[Begin]

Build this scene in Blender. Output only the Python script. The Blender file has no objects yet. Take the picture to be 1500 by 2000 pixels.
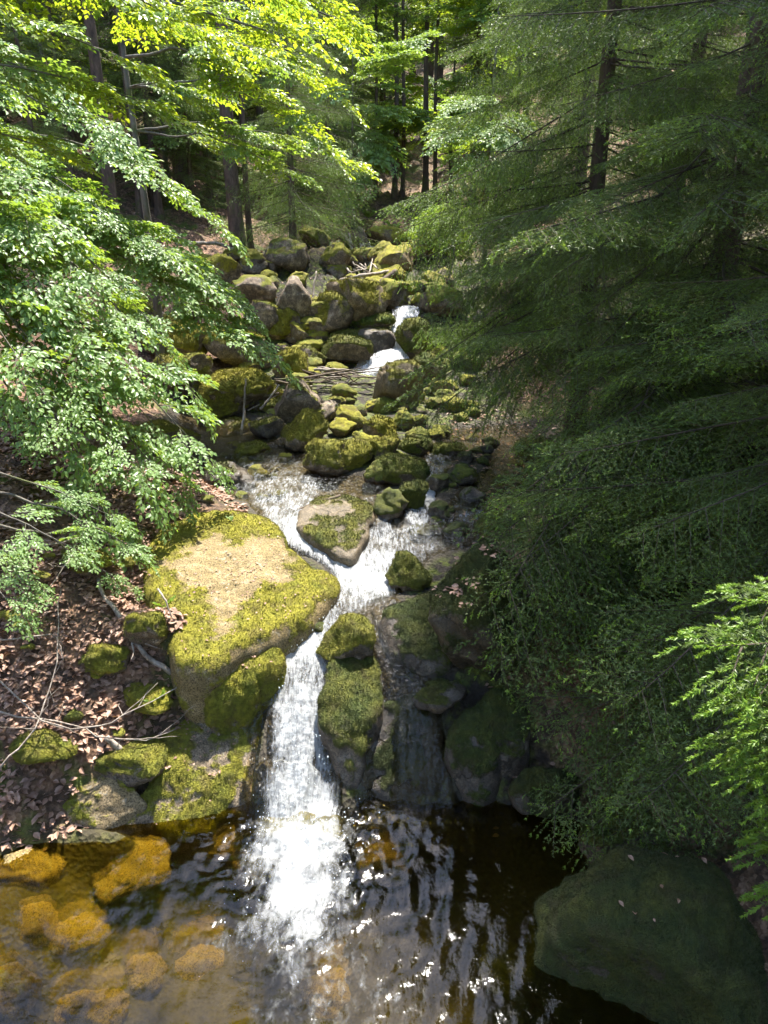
import bpy, bmesh, math, random
import numpy as np
from mathutils import Vector, Matrix

# ------------------------------------------------------------------ camera, sky, sun, exposure
SC = bpy.context.scene
COL = SC.collection
CAM_Z, PITCH, FPX = 4.5, math.radians(22.0), 1444.0
cam_d = bpy.data.cameras.new('camera'); cam = bpy.data.objects.new('camera', cam_d); COL.objects.link(cam)
cam.location = (0, 0, CAM_Z); cam.rotation_euler = (math.radians(90) - PITCH, 0, 0)
cam_d.sensor_fit = 'VERTICAL'; cam_d.sensor_height = 36.0; cam_d.lens = 26.0
cam_d.clip_start = 0.05; cam_d.clip_end = 500
SC.camera = cam
SUN_EL, SUN_AZ = math.radians(67), math.radians(17)       # high, ahead of the camera
w = bpy.data.worlds.new('World'); SC.world = w; w.use_nodes = True
nt = w.node_tree; nt.nodes.clear()
sky = nt.nodes.new('ShaderNodeTexSky'); sky.sky_type = 'NISHITA'; sky.sun_disc = False
sky.sun_elevation = SUN_EL; sky.sun_rotation = SUN_AZ
bg = nt.nodes.new('ShaderNodeBackground'); bg.inputs[1].default_value = 0.15
wo = nt.nodes.new('ShaderNodeOutputWorld')
nt.links.new(sky.outputs[0], bg.inputs[0]); nt.links.new(bg.outputs[0], wo.inputs[0])
sun_d = bpy.data.lights.new('sun', 'SUN'); sun_d.energy = 4.6; sun_d.angle = math.radians(0.53); sun_d.color = (1, 0.95, 0.86)
sun = bpy.data.objects.new('sun', sun_d); COL.objects.link(sun)
sd = Vector((math.sin(SUN_AZ) * math.cos(SUN_EL), math.cos(SUN_AZ) * math.cos(SUN_EL), math.sin(SUN_EL)))
sun.rotation_euler = sd.to_track_quat('Z', 'Y').to_euler(); sun.location = (0, 0, 30)
SC.view_settings.view_transform = 'Standard'; SC.view_settings.look = 'None'
SC.view_settings.exposure = 1.82; SC.view_settings.gamma = 1.0
SC.render.engine = 'CYCLES'
cy = SC.cycles
cy.max_bounces = 6; cy.diffuse_bounces = 3; cy.use_adaptive_sampling = True; cy.adaptive_threshold = 0.03; cy.sample_clamp_direct = 12.0; cy.glossy_bounces = 3; cy.transmission_bounces = 4
cy.transparent_max_bounces = 10; cy.caustics_reflective = False; cy.caustics_refractive = False
cy.sample_clamp_indirect = 6.0; cy.use_denoising = True

RNG = np.random.default_rng(7)
random.seed(7)

# ------------------------------------------------------------------ helpers
def tag(o, label=None, cat=None, group=None, kind=None):
    if label: o['label'] = label
    if cat: o['category'] = cat
    if group: o['group'] = group
    if kind: o['kind'] = kind
    return o

def empty(name, loc):
    o = bpy.data.objects.new(name, None); COL.objects.link(o); o.location = loc
    o.empty_display_size = 0.1
    return o

def link(name, me, parent=None, mw=None):
    o = bpy.data.objects.new(name, me); COL.objects.link(o)
    if parent is not None: o.parent = parent
    if mw is not None: o.matrix_local = mw
    return o

def mk_mesh(name, V, F, mats, smooth=True, attrs=None, mat_idx=None):
    """V (n,3); F list of arrays (m,3) or (m,4)"""
    me = bpy.data.meshes.new(name)
    V = np.asarray(V, dtype=np.float32)
    F = [np.asarray(f, dtype=np.int32) for f in F if len(f)]
    me.vertices.add(len(V)); me.vertices.foreach_set('co', V.ravel())
    li = np.concatenate([f.ravel() for f in F])
    tot = np.concatenate([np.full(len(f), f.shape[1], dtype=np.int32) for f in F])
    st = np.concatenate([[0], np.cumsum(tot)[:-1]]).astype(np.int32)
    me.loops.add(len(li)); me.loops.foreach_set('vertex_index', li)
    me.polygons.add(len(tot)); me.polygons.foreach_set('loop_start', st); me.polygons.foreach_set('loop_total', tot)
    if mat_idx is not None: me.polygons.foreach_set('material_index', np.asarray(mat_idx, dtype=np.int32))
    me.polygons.foreach_set('use_smooth', np.full(len(tot), smooth))
    for m in (mats if isinstance(mats, (list, tuple)) else [mats]): me.materials.append(m)
    for k, a in (attrs or {}).items():
        at = me.attributes.new(k, 'FLOAT', 'POINT'); at.data.foreach_set('value', np.asarray(a, dtype=np.float32))
    me.update(calc_edges=True)
    return me

_perm = np.random.default_rng(3).permutation(256); _perm = np.concatenate([_perm, _perm, _perm])
_grad = np.random.default_rng(4).normal(size=(256, 3)); _grad /= np.linalg.norm(_grad, axis=1)[:, None]
def perlin(p):
    p = np.asarray(p, dtype=np.float64)
    i = np.floor(p).astype(int); f = p - i; i &= 255
    u = f * f * f * (f * (f * 6 - 15) + 10)
    r = 0
    for dx in (0, 1):
        wx = u[:, 0] if dx else 1 - u[:, 0]
        for dy in (0, 1):
            wy = u[:, 1] if dy else 1 - u[:, 1]
            for dz in (0, 1):
                wz = u[:, 2] if dz else 1 - u[:, 2]
                h = _perm[_perm[_perm[(i[:, 0] + dx) & 255] + ((i[:, 1] + dy) & 255)] + ((i[:, 2] + dz) & 255)]
                g = _grad[h]
                r = r + wx * wy * wz * (g[:, 0] * (f[:, 0] - dx) + g[:, 1] * (f[:, 1] - dy) + g[:, 2] * (f[:, 2] - dz))
    return r * 1.6
def fbm(p, octv=4, gain=0.5):
    p = np.asarray(p, dtype=np.float64); a = 1.0; r = 0
    for k in range(octv):
        r = r + a * perlin(p * 2.03 ** k + 17.3 * k); a *= gain
    return r
def sstep(a, b, x):
    t = np.clip((x - a) / (b - a), 0, 1); return t * t * (3 - 2 * t)

class MB:
    def __init__(s): s.V = []; s.T = []; s.Q = []; s.n = 0; s.A = []; s.tm = []; s.qm = []
    def add(s, V, T=None, Q=None, a=0.0, m=0):
        V = np.asarray(V, dtype=float)
        if T is not None and len(T): s.T.append(np.asarray(T) + s.n); s.tm.append(np.full(len(T), m))
        if Q is not None and len(Q): s.Q.append(np.asarray(Q) + s.n); s.qm.append(np.full(len(Q), m))
        s.V.append(V); s.A.append(np.full(len(V), a) if np.isscalar(a) else np.asarray(a)); s.n += len(V)
    def tube(s, P, R, sides=6, m=0, cap=True):
        P = np.asarray(P, dtype=float); n = len(P); R = np.broadcast_to(np.asarray(R, dtype=float), (n,))
        T = np.gradient(P, axis=0); T /= np.linalg.norm(T, axis=1)[:, None] + 1e-9
        ref = np.array([0, 0, 1.0]) if abs(T[0, 2]) < 0.8 else np.array([1.0, 0, 0])
        A = np.cross(T, ref); A /= np.linalg.norm(A, axis=1)[:, None] + 1e-9
        B = np.cross(T, A)
        ang = np.linspace(0, 2 * np.pi, sides, endpoint=False)
        V = P[:, None] + R[:, None, None] * (np.cos(ang)[None, :, None] * A[:, None] + np.sin(ang)[None, :, None] * B[:, None])
        i = np.arange(n - 1)[:, None] * sides; j = np.arange(sides)[None]; k = (j + 1) % sides
        Q = np.stack([i + j, i + k, i + sides + k, i + sides + j], -1).reshape(-1, 4)
        V = V.reshape(-1, 3)
        Tt = []
        if cap:
            V = np.vstack([V, P[0] - T[0] * R[0] * .2, P[-1] + T[-1] * R[-1] * .2]); a0, a1 = n * sides, n * sides + 1
            for q in range(sides):
                Tt.append((a0, (q + 1) % sides, q)); Tt.append((a1, (n - 1) * sides + q, (n - 1) * sides + (q + 1) % sides))
        s.add(V, T=Tt, Q=Q, m=m)
    def mesh(s, name, mats, smooth=True, attr=None):
        F = []; mi = []
        if s.T: F.append(np.vstack(s.T)); mi.append(np.concatenate(s.tm))
        if s.Q: F.append(np.vstack(s.Q)); mi.append(np.concatenate(s.qm))
        return mk_mesh(name, np.vstack(s.V), F, mats, smooth, {attr: np.concatenate(s.A)} if attr else None, np.concatenate(mi))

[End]

### PROBLEM DESCRIPTION
Please repeat exactly the data above from its first line to the line that contains "from mathutils import Vector, Matrix", inclusive, and leave every picture out.

### RESULT OF THIS TASK
Build this scene in Blender. Output only the Python script. The Blender file has no objects yet. Take the picture to be 1500 by 2000 pixels.
import bpy, bmesh, math, random
import numpy as np
from mathutils import Vector, Matrix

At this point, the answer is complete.